Jak podaje GUS, liczba mieszkańców Polski na przełomie 2019 i 2020 r. była o ponad 28,5 tys. mniejsza niż przed rokiem. To sytuacja analogiczna do poprzedniego pomiaru, gdy w porównaniu z latami 2018/2019 ubyło nas o ponad 22 tys. Spośród 2,5 tys. gmin w naszym kraju, ponad 1,7 tys. może „pochwalić” się ujemnym bilansem ludności.
Spadek liczby mieszkańców naszego kraju obserwowany jest od 2012 r. Wyjątek stanowił 2017 r., kiedy to zanotowano nieznaczny wzrost. W kolejnych latach było już jednak tylko gorzej. Wpływ na wynik bilansu ma przede wszystkim przyrost naturalny, który od 2013 r. pozostaje ujemny. W 2019 r. w Polsce na świat przyszło 375 tys. dzieci, czyli około 13 tys. mniej, niż w roku poprzednim. Liczba urodzeń była zaś o około 35 tys. niższa niż liczba zgonów. Postanowiliśmy przyjrzeć się bliżej tym danym w kontekście powiatu olkuskiego.
Nasz powiat „kurczy się”
Z danych Głównego Urzędu Statystycznego wynika, iż ilość mieszkańców Powiatu Olkuskiego systematycznie maleje. Ludność ziemi olkuskiej na dzień 31 grudnia 2013 r. wynosiła 114 073 osób. Na koniec 2019 r. było nas już 111 217. Oznacza to, że na przestrzeni 7 lat w naszej okolicy ubyło 2856 osób. Jak przedstawiają się te statystyki w rozbiciu na poszczególne gminy?
Pod lupę wzięliśmy ogólną liczbę mieszkańców, wskaźnik przyrostu naturalnego w przeliczeniu na 1000 osób oraz tzw. „saldo migracji”, czyli proporcję osób opuszczających naszą okolicę w stosunku do liczby osób chcących tutaj zamieszkać.

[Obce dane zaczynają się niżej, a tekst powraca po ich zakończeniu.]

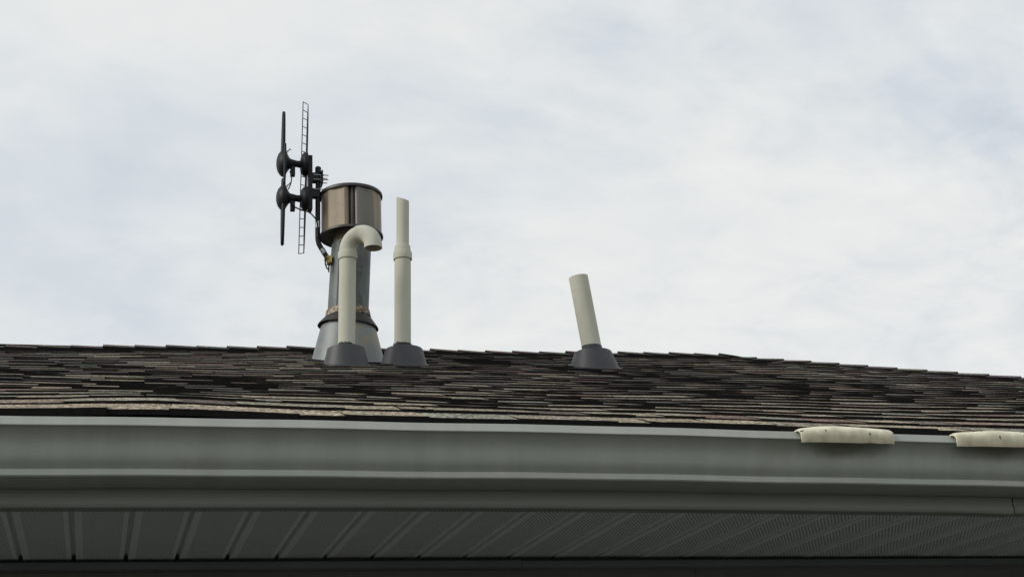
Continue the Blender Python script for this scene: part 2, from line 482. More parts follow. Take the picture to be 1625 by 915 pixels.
def shingle_strip(mb, x0, x1, k):
    """one laminated shingle: a bedded strip with thicker, uneven tabs"""
    u0 = k * DU
    segs = []
    x = x0
    high = rnd.random() < 0.5
    while x < x1 - 1e-4:
        wdt = rnd.uniform(0.09, 0.27) if high else rnd.uniform(0.06, 0.22)
        xe = x + wdt
        if x1 - xe < 0.05: xe = x1
        segs.append((x, xe, high))
        x = xe; high = not high
    up = min(u0 + DU + 0.028, RUN - 0.005)
    curl = [rnd.uniform(-0.0012, 0.0016) for _ in range(2)]
    for a, b, hi in segs:
        a2, b2 = a + 0.0006, b - 0.0006
        fu = u0 / RUN
        hup = 0.0035
        hlo = hup + 0.0066 + 0.0022 * min(1.0, max(0.0, (a - 0.2) / 1.8)) - 0.0020 * fu + (1 if hi else -1) * (0.0015 - 0.0003 * fu)
        hlo += rnd.uniform(-0.0007, 0.0009) * (1 - 0.5 * fu)
        ua, ub = u0 + rnd.uniform(-0.003, 0.002), u0 + rnd.uniform(-0.003, 0.002)
        if hi: ua -= 0.003; ub -= 0.003
        sl, sr = (rnd.uniform(0.0, 0.018), rnd.uniform(0.0, 0.018)) if hi else (-0.012, -0.012)
        c = tint((a + b) / 2, u0, hi)
        nx = max(1, int((b - a) / 0.028))
        lo_t, lo_b, up_t = [], [], []
        for i in range(nx + 1):
            t = i / nx
            xl = a2 + (b2 - a2) * t
            xu = (a2 + sl) + ((b2 - sr) - (a2 + sl)) * t
            lim = XR - (u0 + 0.01)
            xl = min(xl, lim); xu = min(xu, XR - up)
            ul = ua + (ub - ua) * t
            wv = noise.noise(Vector((xl * 17.0, k * 3.7, 1.0)))
            if 0 < i < nx: ul += 0.0022 * noise.noise(Vector((xl * 31.0, k * 2.3, 7.0)))
            cu = 0.0011 * wv * (1 - 0.35 * fu) + curl[0] + (curl[1] - curl[0]) * (xl - x0) / max(1e-6, x1 - x0)
            z = surf(xl, max(ul, 0.0)) + (0.0 if ul >= 0 else ul * 0.36)
            lo_t.append((xl, EAVE_Y + ul, z + hlo + cu))
            lo_b.append((xl, EAVE_Y + ul + 0.001, z - 0.004))
            up_t.append((xu, EAVE_Y + up, surf(xu, up) + hup))
        n = nx + 1
        vs = lo_t + lo_b + up_t
        for i in range(nx):
            mb.add([lo_t[i], lo_t[i + 1], up_t[i + 1], up_t[i]], [(0, 1, 2, 3)], 0, c)
            mb.add([lo_b[i], lo_b[i + 1], lo_t[i + 1], lo_t[i]], [(0, 1, 2, 3)], 1, c)
        for q, fl in ((0, False), (-1, True)):
            z_up = (up_t[q][0], up_t[q][1], up_t[q][2] - 0.008)
            f = [lo_b[q], lo_t[q], up_t[q], z_up]
            mb.add(f, [(0, 1, 2, 3) if not fl else (3, 2, 1, 0)], 1, c)


# starter course under the first row, seen as the black edge above the gutter
SL = 0.985
rest = MB(); n_rest = 0
for k in range(NC):
    y = EAVE_Y + k * DU
    vis0, vis1 = -0.085 * y - 0.25, 0.80 * y + 0.25
    off = XL + 0.08 + (k * 0.331) % SL - SL
    x = off
    while x < XR - k * DU:
        a, b = max(x, XL - 0.03), min(x + SL, XR - k * DU)
        if b - a > 0.03:
            if b > vis0 and a < vis1:
                s = MB(); shingle_strip(s, a, b, k)
                hbuild(s, 'shingle', ['shingle', 'butt'], roof)
            else:
                shingle_strip(rest, a, b, k); n_rest += 1
        x += SL
ro = hbuild(rest, 'shingle_field', ['shingle', 'butt'], roof)
ro['kind'] = 'stuff'


def cap_piece(a, b, axis, latA, latB, w_, lift, name, tintc, half):
    """folded cap shingle from a (butt end, lifted) to b; latA/latB: unit directions down each slope"""
    mb = MB()
    up = Vector((0, 0, 1))
    rs = []
    for p, h in ((a, lift), (b, 0.004)):
        th = 0.012
        p = Vector(p)
        q = []
        for (lat, s) in ((latA, w_), (latA, w_ * 0.5), (latA, 0.018), (None, 0), (latB, 0.018), (latB, w_ * 0.5), (latB, w_)):
            base = p + (lat * s if lat is not None else Vector((0, 0, 0.003)))
            q.append(base + up * h)
        rs.append(q)
    n = 7
    th = 0.017
    top = rs
    bot = [[v - up * (th + (l - 0.004) * (1 if j == 0 else 0)) for v in r] for j, (r, l) in enumerate(zip(rs, (lift, 0.004)))]
    for i in range(n - 1):
        mb.add([top[0][i], top[0][i + 1], top[1][i + 1], top[1][i]], [(0, 1, 2, 3)], 0, tintc)
        mb.add([bot[0][i], top[0][i], top[0][i + 1], bot[0][i + 1]], [(0, 3, 2, 1)], 1, tintc)
        mb.add([bot[1][i], top[1][i], top[1][i + 1], bot[1][i + 1]], [(0, 1, 2, 3)], 1, tintc)
    for i in (0, n - 1):
        mb.add([bot[0][i], top[0][i], top[1][i], bot[1][i]], [(0, 1, 2, 3)], 1, tintc)
    return hbuild(mb, name, ['shingle', 'butt'], roof)


# ridge caps: exposed ends face left
EXP = 0.142
x = XL + 0.02
while x < XHIP + 0.02:
    m_ = (ridge_z(x) - ZE) / RUN
    lA = Vector((0, -1, -m_)).normalized(); lB = Vector((0, 1, -m_)).normalized()
    x2 = min(x + EXP + 0.09, XHIP + 0.10)
    dz = rnd.uniform(-0.002, 0.003)
    za, zb = ridge_z(x) + 0.021 + dz, ridge_z(x2) + 0.020 + dz
    cap_piece((x, RIDGE_Y, za), (x2, RIDGE_Y, zb), None, lA, lB, 0.145, 0.016, 'ridge_cap', tuple(q * rnd.uniform(0.7, 1.1) for q in rnd.choice(DRK)), True)
    x += EXP
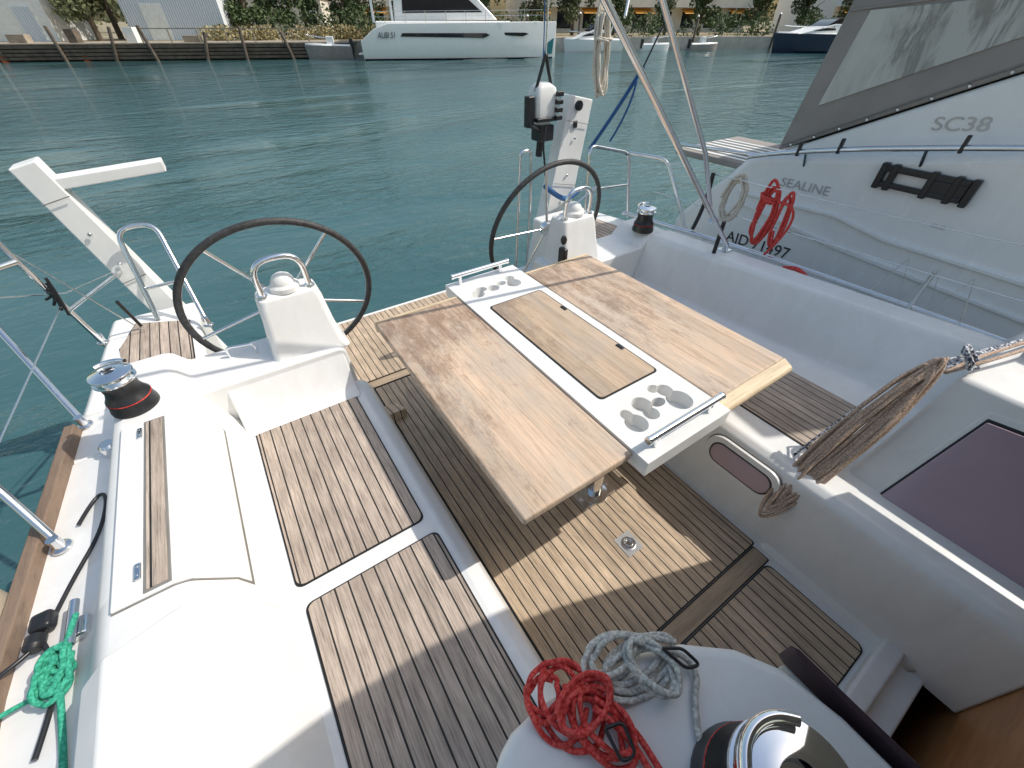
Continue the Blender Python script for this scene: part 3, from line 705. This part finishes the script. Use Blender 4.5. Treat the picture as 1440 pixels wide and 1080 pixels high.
# ------------------------------------------------------------------ water / land
def plane(name,poly,z,mat):
    return mesh(name,[(x,y,z) for x,y in poly],[tuple(range(len(poly)))],mat,None,recalc=False)
plane('water',[(-2500,-2500),(2500,-2500),(2500,2500),(-2500,2500)],-.55,'water')
shore=[(-400,232),(-40,69),(13,45.5),(22,46.5),(35,42.2),(60,31),(95,17),(600,-170)]
far=[(2400,-300),(2400,2400),(-2400,2400),(-2400,1000)]
n=len(shore)
poly=shore+far
vs=[(x,y,.42) for x,y in poly]+[(x,y,-1.5) for x,y in shore]
fs=[tuple(range(len(poly)))]+[(i,len(poly)+i,len(poly)+i+1,i+1) for i in range(n-1)]
gr=mesh('ground',vs,fs,'ground',None)
Q=group('quay_wall')
for (x0,y0),(x1,y1) in zip(shore[2:-1],shore[3:]):
    d=Vector((x1-x0,y1-y0,0)); d.normalize(); nn=Vector((-d.y,d.x,0))
    if nn.y<0: nn=-nn
    a=Vector((x0,y0,0))-nn*.12; b=Vector((x1,y1,0))-nn*.12
    vs=[]
    for P in (a,b):
        for o,z in ((0,-1.5),(0,.50),(.7,.50),(.7,-1.5)): vs.append(P+nn*o+Vector((0,0,z)))
    mesh('wall',vs,[(0,1,5,4),(1,2,6,5),(2,3,7,6),(0,3,2,1),(4,5,6,7)],'concrete',Q)
D=group('timber_dock')
A0=Vector((-60,78.2,0)); A1=Vector((14,44.6,0)); dd=(A1-A0).normalized(); nn=Vector((-dd.y,dd.x,0))
if nn.y<0: nn=-nn
LN=(A1-A0).length
def dk(s,o,z): 
    v=A0+dd*s+nn*o; return (v.x,v.y,z)
def dbox(name,s0,s1,o0,o1,z0,z1,mat,parent):
    vs=[dk(s0,o0,z0),dk(s1,o0,z0),dk(s1,o1,z0),dk(s0,o1,z0),dk(s0,o0,z1),dk(s1,o0,z1),dk(s1,o1,z1),dk(s0,o1,z1)]
    return mesh(name,vs,[(0,3,2,1),(4,5,6,7),(0,1,5,4),(1,2,6,5),(2,3,7,6),(3,0,4,7)],mat,parent)
dbox('deck',0,LN,-2.2,1.5,.42,.50,'deckwood',D)
for z in (.30,.08,-.14,-.36): dbox('fender_board',0,LN,-2.28,-2.2,z-.08,z+.08,'pile',D)
s=1.0
while s<LN:
    v=A0+dd*s-nn*2.4
    lean=R.uniform(-.3,.3)
    lathe('pile',[(.12,-1.5),(.11,.9+.7*R.random())],(v.x,v.y,0),'pile',D,10,(lean*dd.x,lean*dd.y,1)); s+=R.uniform(2.6,5.2)
for s in range(66,80,2):
    v=A0+dd*s-nn*2.05; tube('railing_post',[(v.x,v.y,.5),(v.x,v.y,1.35)],.05,'deckwood',D,smooth=False)
dbox('railing',66,79,-2.08,-2.0,1.30,1.36,'deckwood',D)
for i,(s,w_,h_,mt) in enumerate(((50,.8,.7,'pile'),(53.2,.5,1.0,'concrete'),(56.5,1.2,.5,'deckwood'),(60.5,.6,.8,'pile'),(64.5,.7,.9,'white'),(68.5,1.4,.4,'deckwood'))):
    dbox('dock_box',s,s+w_,-1.2,-.5,.50,.50+h_,mt,D)
def building(name,cx,cy,ang,wd,dp,h,mat,roofmat,opens,z0=.42,roof='flat'):
    g=group(name); g.location=(cx,cy,z0); g.rotation_euler=(0,0,ang)
    box('walls',(-wd/2,0,0),(wd/2,dp,h),mat,g,bev=.02)
    if roof=='gable':
        mesh('roof',[(-wd/2-.3,-.3,h),(wd/2+.3,-.3,h),(wd/2+.3,dp+.3,h),(-wd/2-.3,dp+.3,h),(-wd/2-.3,dp/2,h+1.4),(wd/2+.3,dp/2,h+1.4)],[(0,1,5,4),(3,4,5,2),(0,4,3),(1,2,5),(0,3,2,1)],roofmat,g)
    else: box('roof',(-wd/2-.2,-.2,h),(wd/2+.2,dp+.2,h+.25),roofmat,g)
    for (x,z,w_,h_,mt) in opens:
        box('frame',(x-w_/2-.08,-.06,z-.08),(x+w_/2+.08,-.003,z+h_+.08),'white',g)
        box('window',(x-w_/2,-.09,z),(x+w_/2,-.063,z+h_),mt,g)
    return g
ad=math.atan2(dd.y,dd.x)
building('white_shed',-10.8,61.5,ad,9,6,4.2,'white','concrete',[(-3,1.0,1.2,1.2,'darkglass'),(2.9,0,1.3,2.2,'corr')],roof='gable')
building('corrugated_shed',2.2,57.5,ad,8.0,6,4.6,'corr','concrete',[(-1.6,0.02,1.6,2.4,'white')])
building('dock_office',14.5,72,ad,9,6,3.4,'stucco','concrete',[(-3,1,1.4,1.2,'darkglass'),(0,1,1.4,1.2,'darkglass'),(3,1,1.4,1.2,'darkglass')])
def apt(name,cx,cy,ang,wd,fl,mat):
    ops=[]
    nx=int(wd/4)
    for f in range(fl):
        for i in range(nx): ops.append((-wd/2+2+i*4,.5+f*3,2.2,1.9,'darkglass'))
    g=building(name,cx,cy,ang,wd,12,fl*3+.3,mat,'concrete',ops)
    for f in range(fl):
        box('balcony',(-wd/2,-1.5,f*3+2.85),(wd/2,-.01,f*3+3.0),'white',g)
        box('balcony_rail',(-wd/2,-1.52,f*3+3.0),(wd/2,-1.46,f*3+3.9),'stucco',g)
        for i in range(nx):
            if (i+f)%2==0:
                x=-wd/2+2+i*4
                mesh('awning',[(x-1.5,-.1,2.75+f*3),(x+1.5,-.1,2.75+f*3),(x+1.5,-1.7,2.15+f*3),(x-1.5,-1.7,2.15+f*3)],[(0,1,2,3)],'awn',g)
sa=math.atan2(-14,37)
apt('apartment_building',62,58,sa,36,3,'stucco'); apt('apartment_building',92,36,sa,22,4,'white'); apt('apartment_building',30,74,sa,26,3,'stucco')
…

Na koniec ubiegłego roku miasto Bukowno liczyło 10 106 mieszkańców. Wskaźnik przyrostu naturalnego wyniósł tutaj -6,3 a saldo migracji: – 1,8. W gminie Bolesław mieszkało 7745 osób. Różnica miedzy stopą urodzeń i ilością zgonów uplasowała się na poziomie: -4,9. Współczynnik przemieszania się ludności wyniósł: 0,1. Gmina Klucze liczyła 14 973 mieszkańców. Przyrost naturalny i saldo migracji wyniosły tutaj odpowiednio: -7,2 oraz 0,3.
W badanym okresie w Trzyciążu mieszkało 7039 osób. Oba badane współczynniki były tutaj dodatnie. Przyrost naturalny ukształtował się na poziomie: 0,3. Różnica pomiędzy liczbą osób wprowadzających się do tej miejscowości i liczbą mieszkańców z niej wyjeżdżających wyniosła: 1,0.
Populacja Olkusza na koniec zeszłego roku obejmowała 48 601 osób, z czego 35 170 zamieszkiwało tereny miejskie a 13 431 okoliczne sołectwa. Stopa urodzeń wyniosła w mieście – 2,1 a na wsi – 1,0. W przypadku współczynnika migracji było to odpowiednio: – 8,8 i 1,5.
W Wolbromiu według danych GUS miasto i gmina liczyły łącznie 22 753 mieszkańców (8561 w mieście i 14 192 na terenie sołectw). W przeliczeniu na 1000 osób wskaźnik przyrostu naturalnego wyniósł tutaj adekwatnie: – 1,1 i – 4,4. W przypadku współczynnika przemieszania się ludności proporcje ukształtowały się na poziomie: – 8,5 i – 0,4.
Perspektywy na przyszłość
Wyliczenia demograficzne nie napawają optymizmem. W przyszłości ilość mieszkańców naszej okolicy najprawdopodobniej nie przestanie maleć. W 2016 r. GUS opublikował prognozę na lata 2017-2030. Wynika z niej, że spośród 2478 istniejących wówczas gmin, do 2030 r. aż w 1665 przypadkach zmniejszy się ilość mieszkańców. Szacuje się, że nasz powiat „skurczy się” o niespełna 8 tys. osób.
Zjawisko to w mniejszym lub większym stopniu dotknie wszystkie miejscowości z terenu ziemi olkuskiej. Do końca 2030 r. liczba mieszkańców Gminy Olkusz ma zredukować się do 44478 osób. Ludność Bukowna zmniejszy się do 9392 osób. Wolbrom „skurczy się” do 22046 mieszkańców. W pozostałych gminach zmiany mają być mniejsze. W Bolesławiu z liczba mieszkańców zmaleje do 7570, w Kluczach do 14819 a w Trzyciążu do 6808.